I want to be first to go down there where action is slow
    but thought is surprisingly quick.
    It's only a dare-devil's trick,
    the length of a burning wick
    between tu-whit and tu-who!

    Oh, it's pretty and blue
but not at all to be trusted. No matter how deep you go
there's not very much below
    the deceptive shimmer and glow
    which is all for show
of sunken galleons encrusted with barnacles and doubloons,
an undersea tango palace with instant come and go moons…

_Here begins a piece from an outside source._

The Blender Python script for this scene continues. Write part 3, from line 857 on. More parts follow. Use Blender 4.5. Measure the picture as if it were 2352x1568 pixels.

It's the birthday of novelist Graham Greene, born in Berkhamsted, Hertfordshire, England (1904). He was teased as a child, because he was the son of the headmaster, and he often skipped his classes to avoid the harassment. The constant tormenting caused several suicide attempts and eventually a mental collapse, after which he left school and wrote his parents that he did not wish to return. His parents sent him to London for psychotherapy administered by a student of the famous Sigmund Freud. His analyst encouraged him to write and introduced him to his circle of literary friends. He wrote mysteries and crime novels, consistently using danger and peril in his plots saying: "When we are not sure, we are alive." He said: "The sad truth is that a story hasn't got room for more than a limited number of created characters. One more successful creation and like an overloaded boat the story lists." He noted that the ability to write a "simple scene of action . . . was quite beyond my power to render exciting."

It's the birthday of author and comedian Julius (Groucho) Marx, born in New York City, New York (1890). He said: "I don't care to belong to a club that accepts people like me as members."

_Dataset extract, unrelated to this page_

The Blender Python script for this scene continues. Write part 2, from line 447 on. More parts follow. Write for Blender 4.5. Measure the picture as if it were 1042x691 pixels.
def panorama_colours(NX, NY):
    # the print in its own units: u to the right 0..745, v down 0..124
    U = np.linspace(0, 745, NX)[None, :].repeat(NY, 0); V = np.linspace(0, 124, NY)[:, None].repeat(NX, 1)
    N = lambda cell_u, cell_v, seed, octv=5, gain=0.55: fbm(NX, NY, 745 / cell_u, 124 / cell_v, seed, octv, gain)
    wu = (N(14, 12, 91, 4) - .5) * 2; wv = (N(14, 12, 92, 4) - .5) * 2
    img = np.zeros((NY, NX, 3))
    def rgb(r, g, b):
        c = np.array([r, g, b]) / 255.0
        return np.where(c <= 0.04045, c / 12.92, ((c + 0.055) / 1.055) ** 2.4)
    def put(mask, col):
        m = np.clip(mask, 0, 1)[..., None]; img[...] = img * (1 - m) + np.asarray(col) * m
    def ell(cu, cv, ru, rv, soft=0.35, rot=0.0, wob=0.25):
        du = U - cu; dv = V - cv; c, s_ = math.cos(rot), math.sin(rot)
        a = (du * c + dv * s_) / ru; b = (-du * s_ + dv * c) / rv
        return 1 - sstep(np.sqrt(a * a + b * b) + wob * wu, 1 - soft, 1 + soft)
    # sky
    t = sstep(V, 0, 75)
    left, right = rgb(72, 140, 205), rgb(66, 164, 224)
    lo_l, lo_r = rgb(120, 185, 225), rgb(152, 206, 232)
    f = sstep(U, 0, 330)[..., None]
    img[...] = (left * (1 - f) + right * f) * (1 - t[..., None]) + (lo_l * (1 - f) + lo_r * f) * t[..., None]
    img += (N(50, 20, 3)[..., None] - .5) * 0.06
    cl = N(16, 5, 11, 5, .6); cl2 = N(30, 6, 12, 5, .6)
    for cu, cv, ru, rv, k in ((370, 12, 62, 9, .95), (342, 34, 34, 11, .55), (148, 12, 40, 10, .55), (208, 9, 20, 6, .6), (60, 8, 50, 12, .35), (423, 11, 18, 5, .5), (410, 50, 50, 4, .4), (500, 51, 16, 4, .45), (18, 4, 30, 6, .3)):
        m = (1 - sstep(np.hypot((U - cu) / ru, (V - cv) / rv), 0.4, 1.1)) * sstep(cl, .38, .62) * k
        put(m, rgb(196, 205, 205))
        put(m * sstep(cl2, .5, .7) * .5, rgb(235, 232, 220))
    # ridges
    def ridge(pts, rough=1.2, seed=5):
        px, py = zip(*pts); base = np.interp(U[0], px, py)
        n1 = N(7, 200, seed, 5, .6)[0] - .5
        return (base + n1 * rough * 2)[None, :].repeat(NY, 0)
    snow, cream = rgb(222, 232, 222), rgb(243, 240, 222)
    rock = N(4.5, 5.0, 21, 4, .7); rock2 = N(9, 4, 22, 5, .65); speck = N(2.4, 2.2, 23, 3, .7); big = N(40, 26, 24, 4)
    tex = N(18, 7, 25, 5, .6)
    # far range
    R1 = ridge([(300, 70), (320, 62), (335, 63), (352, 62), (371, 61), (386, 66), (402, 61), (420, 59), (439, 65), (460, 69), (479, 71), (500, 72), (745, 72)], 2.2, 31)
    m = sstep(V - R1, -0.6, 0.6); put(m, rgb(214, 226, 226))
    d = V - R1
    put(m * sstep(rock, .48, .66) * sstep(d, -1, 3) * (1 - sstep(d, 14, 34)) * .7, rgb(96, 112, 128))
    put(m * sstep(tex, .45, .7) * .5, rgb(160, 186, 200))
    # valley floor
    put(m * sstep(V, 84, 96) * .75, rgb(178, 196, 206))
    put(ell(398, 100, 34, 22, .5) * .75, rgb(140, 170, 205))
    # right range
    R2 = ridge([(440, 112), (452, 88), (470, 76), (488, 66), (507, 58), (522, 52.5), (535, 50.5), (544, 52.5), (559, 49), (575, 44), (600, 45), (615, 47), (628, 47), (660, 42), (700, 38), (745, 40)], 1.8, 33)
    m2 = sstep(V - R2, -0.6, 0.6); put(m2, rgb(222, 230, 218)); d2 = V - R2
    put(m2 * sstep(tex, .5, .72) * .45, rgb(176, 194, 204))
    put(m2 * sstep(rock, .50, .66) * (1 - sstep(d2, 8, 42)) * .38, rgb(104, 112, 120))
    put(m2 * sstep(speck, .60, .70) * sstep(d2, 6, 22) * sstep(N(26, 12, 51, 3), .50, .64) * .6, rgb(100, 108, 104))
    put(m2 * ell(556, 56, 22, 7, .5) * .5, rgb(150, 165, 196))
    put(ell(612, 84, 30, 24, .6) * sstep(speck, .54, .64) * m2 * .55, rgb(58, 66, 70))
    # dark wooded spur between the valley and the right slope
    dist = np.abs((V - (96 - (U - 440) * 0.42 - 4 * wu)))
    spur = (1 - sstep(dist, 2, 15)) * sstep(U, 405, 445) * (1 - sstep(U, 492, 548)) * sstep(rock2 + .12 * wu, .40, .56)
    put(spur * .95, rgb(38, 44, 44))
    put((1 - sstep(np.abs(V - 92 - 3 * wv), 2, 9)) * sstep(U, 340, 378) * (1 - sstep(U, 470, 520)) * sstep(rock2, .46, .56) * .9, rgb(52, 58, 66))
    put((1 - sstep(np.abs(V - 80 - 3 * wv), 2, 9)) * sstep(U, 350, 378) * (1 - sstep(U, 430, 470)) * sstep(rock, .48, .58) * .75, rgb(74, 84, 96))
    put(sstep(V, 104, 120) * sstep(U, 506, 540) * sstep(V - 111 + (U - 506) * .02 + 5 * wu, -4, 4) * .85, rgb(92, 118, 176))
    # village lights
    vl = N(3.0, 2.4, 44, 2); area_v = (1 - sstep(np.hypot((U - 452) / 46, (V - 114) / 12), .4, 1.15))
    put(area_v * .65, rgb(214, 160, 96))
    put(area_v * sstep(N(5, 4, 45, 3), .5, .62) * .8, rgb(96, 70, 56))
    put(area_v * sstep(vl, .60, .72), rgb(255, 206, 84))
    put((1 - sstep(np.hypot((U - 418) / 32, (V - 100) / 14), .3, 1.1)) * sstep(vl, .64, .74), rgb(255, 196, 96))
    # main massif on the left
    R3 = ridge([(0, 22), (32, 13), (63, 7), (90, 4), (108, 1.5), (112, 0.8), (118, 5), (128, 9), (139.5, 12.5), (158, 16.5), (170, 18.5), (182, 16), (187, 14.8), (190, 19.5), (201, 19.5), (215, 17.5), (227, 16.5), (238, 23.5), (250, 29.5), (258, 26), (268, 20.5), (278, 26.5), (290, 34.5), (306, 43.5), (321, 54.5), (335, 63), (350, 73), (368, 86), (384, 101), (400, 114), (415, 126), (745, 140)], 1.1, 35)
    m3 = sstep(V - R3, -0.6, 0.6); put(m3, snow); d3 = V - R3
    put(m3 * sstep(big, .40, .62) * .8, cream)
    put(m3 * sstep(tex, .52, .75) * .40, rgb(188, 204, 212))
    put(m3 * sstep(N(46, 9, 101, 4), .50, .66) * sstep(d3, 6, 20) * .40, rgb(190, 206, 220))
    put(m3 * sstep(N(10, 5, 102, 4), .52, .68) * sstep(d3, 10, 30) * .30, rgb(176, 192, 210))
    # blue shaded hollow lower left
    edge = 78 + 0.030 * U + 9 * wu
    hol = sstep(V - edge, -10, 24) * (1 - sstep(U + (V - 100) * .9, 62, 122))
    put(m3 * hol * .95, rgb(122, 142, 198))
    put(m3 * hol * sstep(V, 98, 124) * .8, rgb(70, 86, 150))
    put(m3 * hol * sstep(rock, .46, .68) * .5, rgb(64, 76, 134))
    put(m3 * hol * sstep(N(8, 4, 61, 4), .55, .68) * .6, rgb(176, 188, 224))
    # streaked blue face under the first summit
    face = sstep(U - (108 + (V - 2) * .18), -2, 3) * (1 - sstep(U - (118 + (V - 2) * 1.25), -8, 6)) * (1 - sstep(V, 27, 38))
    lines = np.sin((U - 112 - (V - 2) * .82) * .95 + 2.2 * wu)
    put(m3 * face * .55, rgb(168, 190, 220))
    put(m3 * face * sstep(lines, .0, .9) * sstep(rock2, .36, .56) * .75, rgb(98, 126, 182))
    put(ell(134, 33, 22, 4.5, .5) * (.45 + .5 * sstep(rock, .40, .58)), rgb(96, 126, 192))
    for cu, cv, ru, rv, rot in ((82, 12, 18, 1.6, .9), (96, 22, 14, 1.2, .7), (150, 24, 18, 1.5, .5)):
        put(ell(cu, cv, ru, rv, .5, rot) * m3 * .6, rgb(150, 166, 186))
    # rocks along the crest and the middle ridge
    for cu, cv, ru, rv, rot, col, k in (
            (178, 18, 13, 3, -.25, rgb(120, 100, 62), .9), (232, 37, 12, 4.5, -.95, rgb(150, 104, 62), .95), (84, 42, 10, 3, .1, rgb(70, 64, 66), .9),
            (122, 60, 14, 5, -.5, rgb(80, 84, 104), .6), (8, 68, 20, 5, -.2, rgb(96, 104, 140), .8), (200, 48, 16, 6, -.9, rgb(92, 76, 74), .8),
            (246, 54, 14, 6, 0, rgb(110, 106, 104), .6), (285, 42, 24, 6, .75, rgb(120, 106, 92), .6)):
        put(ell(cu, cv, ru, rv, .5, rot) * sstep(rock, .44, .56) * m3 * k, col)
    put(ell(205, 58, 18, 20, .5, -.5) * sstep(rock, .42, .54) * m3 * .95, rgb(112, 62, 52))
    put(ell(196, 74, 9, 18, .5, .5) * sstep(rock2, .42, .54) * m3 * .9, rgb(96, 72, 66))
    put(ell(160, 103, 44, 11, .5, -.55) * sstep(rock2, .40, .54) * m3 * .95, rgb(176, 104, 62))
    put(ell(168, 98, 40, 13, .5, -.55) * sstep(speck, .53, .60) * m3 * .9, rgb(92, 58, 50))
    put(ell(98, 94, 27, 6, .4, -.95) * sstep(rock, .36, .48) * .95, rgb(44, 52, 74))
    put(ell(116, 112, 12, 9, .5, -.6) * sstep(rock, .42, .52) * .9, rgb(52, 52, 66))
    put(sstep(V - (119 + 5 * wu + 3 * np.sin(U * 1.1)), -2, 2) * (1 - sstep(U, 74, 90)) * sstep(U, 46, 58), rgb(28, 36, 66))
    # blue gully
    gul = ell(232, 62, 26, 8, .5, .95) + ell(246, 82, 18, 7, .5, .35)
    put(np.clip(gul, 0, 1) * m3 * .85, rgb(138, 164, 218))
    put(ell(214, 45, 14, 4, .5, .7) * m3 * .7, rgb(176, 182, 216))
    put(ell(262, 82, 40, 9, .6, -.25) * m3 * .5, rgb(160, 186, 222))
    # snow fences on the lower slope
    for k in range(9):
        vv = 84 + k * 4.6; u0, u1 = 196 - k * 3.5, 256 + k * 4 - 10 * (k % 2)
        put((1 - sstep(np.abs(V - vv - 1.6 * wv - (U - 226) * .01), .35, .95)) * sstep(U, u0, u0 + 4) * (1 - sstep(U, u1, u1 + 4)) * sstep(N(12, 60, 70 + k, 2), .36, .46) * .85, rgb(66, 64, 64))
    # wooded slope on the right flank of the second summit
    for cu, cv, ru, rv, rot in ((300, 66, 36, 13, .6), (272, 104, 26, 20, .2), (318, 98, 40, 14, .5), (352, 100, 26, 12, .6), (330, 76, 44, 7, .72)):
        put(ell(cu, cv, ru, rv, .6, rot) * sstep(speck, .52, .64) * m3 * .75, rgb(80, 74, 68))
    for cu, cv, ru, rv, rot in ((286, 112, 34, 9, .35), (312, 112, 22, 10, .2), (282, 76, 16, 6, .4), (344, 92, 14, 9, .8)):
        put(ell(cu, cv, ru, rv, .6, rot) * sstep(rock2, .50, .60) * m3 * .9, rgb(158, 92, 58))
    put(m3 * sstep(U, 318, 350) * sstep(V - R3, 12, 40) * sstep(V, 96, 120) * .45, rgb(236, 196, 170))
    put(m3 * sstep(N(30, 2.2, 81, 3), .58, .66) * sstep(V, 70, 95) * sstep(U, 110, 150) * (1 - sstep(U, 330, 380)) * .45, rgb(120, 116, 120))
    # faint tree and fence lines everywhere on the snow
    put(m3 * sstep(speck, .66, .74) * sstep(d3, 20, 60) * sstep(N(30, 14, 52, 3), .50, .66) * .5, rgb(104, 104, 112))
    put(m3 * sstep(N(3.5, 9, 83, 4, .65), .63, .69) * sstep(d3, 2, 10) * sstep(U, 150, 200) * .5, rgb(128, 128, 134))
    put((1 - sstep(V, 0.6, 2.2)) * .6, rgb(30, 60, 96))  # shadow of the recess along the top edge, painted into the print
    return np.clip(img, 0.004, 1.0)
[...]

It's the birthday of poet Wallace Stevens, born in Reading, Pennsylvania (1879). Admitted to the U.S. Bar in 1904, Stevens found employment at the Hartford Accident and Indemnity Co. in Connecticut, of which he became vice president in 1934. His first book of poems, Harmonium, was published in 1923 when Stevens was forty-four years old. It sold only 100 copies. Percy Hutchison in The New York Times said: "…The volume is a glittering edifice of icicles. Brilliant as the moon, the book is equally dead…" He said that he composed his poems just about anywhere. Usually, he said on another occasion, he got most of his ideas when on a walk. Every morning Stevens walked two miles from his home at 118 Westerly Terrace to his office at 690 Asylum Avenue. In the evening he walked back. He occupied himself by composing poetry in his head. He said: "Imagination is the power that enables us to perceive the normal in the abnormal, the opposite of chaos in chaos."